Cortés, knowing that affairs had arrived at the greatest extremity, now prepared for his retreat, which he was not, however, suffered to effect, till after long and bloody conflicts, in one of which his own life was endangered by the devotion of two young Mexicans, who seized on him and hurried him to the edge of the platform of the temple, intending to cast him and themselves down, that they all might be dashed in pieces. Many of his soldiers were driven into the lake, and there perished; others were killed, and others still were taken prisoners. He lost, it is said, more than half his army, escaping with only about 400 foot soldiers and twenty horsemen, with which force he broke through the multitudes by whom he was everywhere hemmed in.
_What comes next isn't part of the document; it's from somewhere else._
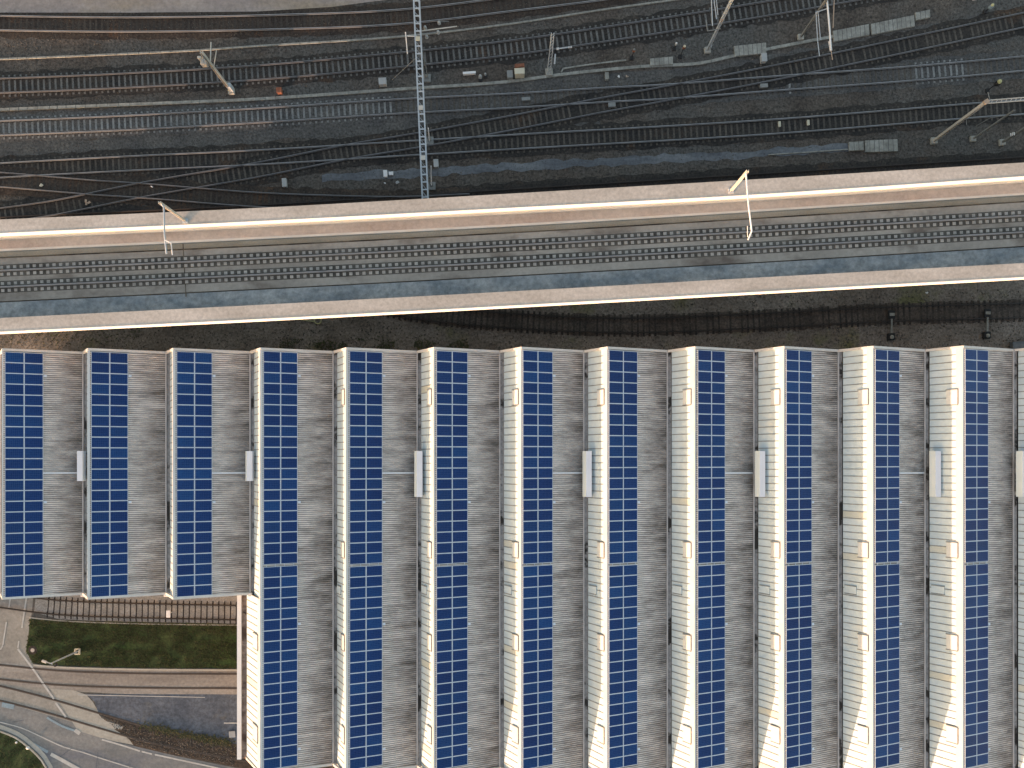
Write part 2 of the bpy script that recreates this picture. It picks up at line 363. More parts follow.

He lost also his artillery, baggage, and ammunition; besides 4,000 Tlascalans who were killed and taken prisoners, which latter the Mexicans sacrificed to their gods.
The retreat continued for six days, during which time Cortés and his soldiers were forced to feed on berries, roots, and stalks of green maize. On the seventh day, they reached Otumba, on the route from Mexico to Tlascala, the point towards which he was directing his course. The Mexicans, as he advanced, hung on his rear, exclaiming, exultingly, “Go on, robbers! go where you shall quickly meet the vengeance due to your crimes!” On reaching the summit of the mountain range, they understood too well the meaning of this threat; for the whole wide plain below them in front was covered with a vast army, drawn up in battle array. The Mexicans, leaving the smaller portion of their force to pursue the flying enemy on one side of the lake, had gathered the main body of their army on the other side, and, marching forward, posted it in the plain of Otumba.
Cortés, without a moment’s hesitation, lest the sight of such vast numbers might strike his troops with dismay, led them on to the charge; and, notwithstanding the fortitude of the Mexicans, succeeded in penetrating their dense battalions. But, as one quarter gave way, the Mexicans rallied on another, and continued to pour upon the foe in such numbers, that, but for a fortunate event which turned the tide of battle, the Spaniards must have been overpowered from exhaustion. Cortés, availing himself of the knowledge which his stay at Mexico had enabled him to gain, directed his efforts against the quarter where the standard was carried before the Mexican general, assured, that, by the capture of this, he could throw the whole Mexican army into confusion.
The event justified his expectation; for when, in spite of the resistance of the nobles, he killed the Mexican general, and seized on the standard, the whole Mexican army, panic-struck, threw down their weapons and fled to the mountains. The spoils of the field in some degree compensated the Spaniards for the losses they had sustained in their retreat from the capital. Pursuing their march without further molestation from the enemy, they shortly afterwards reached Tlascala, where they were received with the greatest kindness by their faithful allies. Here Cortés remained, raising recruits, and forming new plans for the subjugation of the empire.